Dépouillement du regard
Avec Liberté, la nuit, tourné en 1983, Garrel revient donc à une forme de cinéma plus traditionnelle. Pourtant, le scénario est réduit à son plus simple squelette. Comme si au fond Garrel rechignait à développer, à nuancer. Comme si pour lui, l’évidence et la beauté de toute vie se résumaient en quelques étapes : l’amour, la rupture, la politique, l’engagement et le désir d’agir sur le milieu dans lequel on se trouve. Voici des thèmes à partir desquels on peut construire une histoire, mettre en jeu des problématiques. Mais ce cinéaste, en primitif qu’il est, n’oublie jamais que la caméra est avant tout un instrument pour regarder les êtres, le monde, les paysages et les femmes aimées. Il ne cherche pas à produire un discours clair, à faire de ses films des sujets de société. Le regard prime avant tout. Les personnages qu’il filme, qu’il prend le temps de regarder sans forcément leur imposer un rôle précis, baignent dans la lumière, dans le noir et blanc, flottent et semblent se dissoudre. La sensibilité du regard que l’on porte sur autrui est une forme d’humanisme, une façon de laisser à chacun le mystère qui lui est propre. Ce cinéaste ne va pas chercher à mettre en avant des personnages qui ne soient que des pièces dans la construction d’un discours général englobant et niant l’individu. Et sur cet aspect le film est d’une beauté à couper le souffle. Rarement a‑t-on vu régner à ce point une telle fragilité, une telle pureté et une telle douceur. Le noir et blanc, la musique, les différents effets d’images, de surexposition… Sorti d’une période que l’on pourrait qualifier d’expérimentale, Garrel n’a pourtant rien perdu de ce qui constitue la force de son regard. Celui qu’il porte sur Christine Boisson crée un immense moment de cinéma. Toute transparence disparaît, toute excuse romanesque s’envole. Le personnage qu’est censée incarner l’actrice passe au second plan. Le regard du cinéaste, dans la façon qu’il a de dévorer ce visage et ce corps, apparaît comme un des protagonistes majeurs du film. Les portraits cinématographiques de l’actrice qu’il réalise laisse clairement transparaître sa présence derrière la caméra, en hors-champ.

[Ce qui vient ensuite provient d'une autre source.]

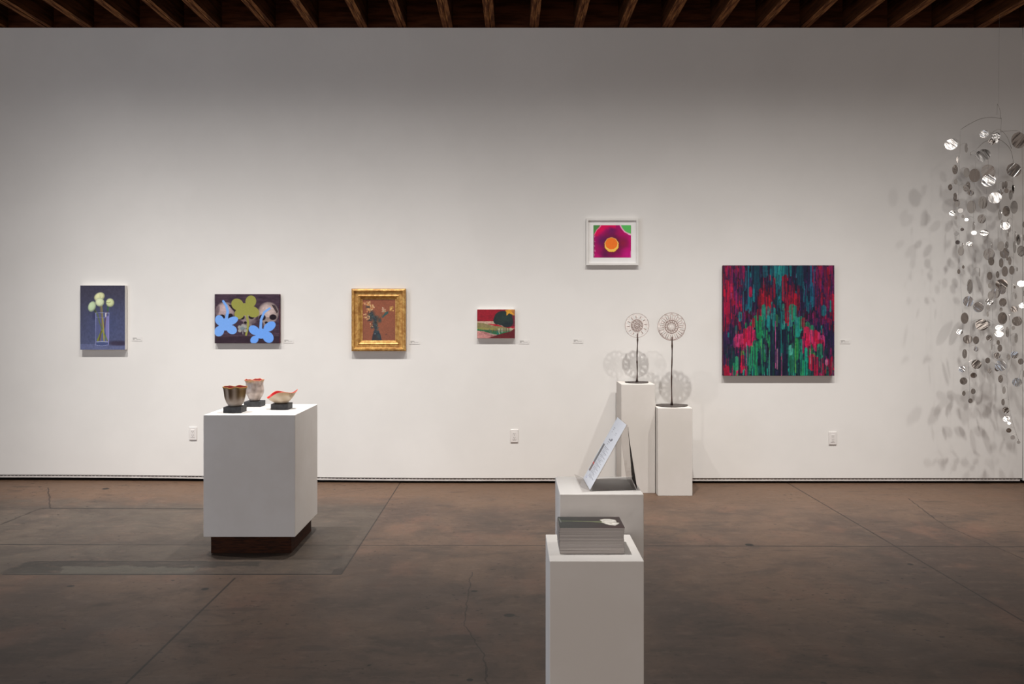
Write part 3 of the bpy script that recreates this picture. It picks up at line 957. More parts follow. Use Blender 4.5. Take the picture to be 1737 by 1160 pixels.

L’édition DVD, même si elle est dénuée de bonus, offre des copies restaurées de bonne qualité. Mais même sans cela, pouvoir accéder à ces films est un acte aujourd’hui vital. Espérons alors que cette édition ne soit qu’une première étape. Le cinéma de Garrel des années 1970, sa collaboration avec Nico, ne doivent pas rester à ce point cachés. La passion, le désespoir, la poésie et la violence que ces œuvres communiquent sont aujourd’hui plus que nécessaires.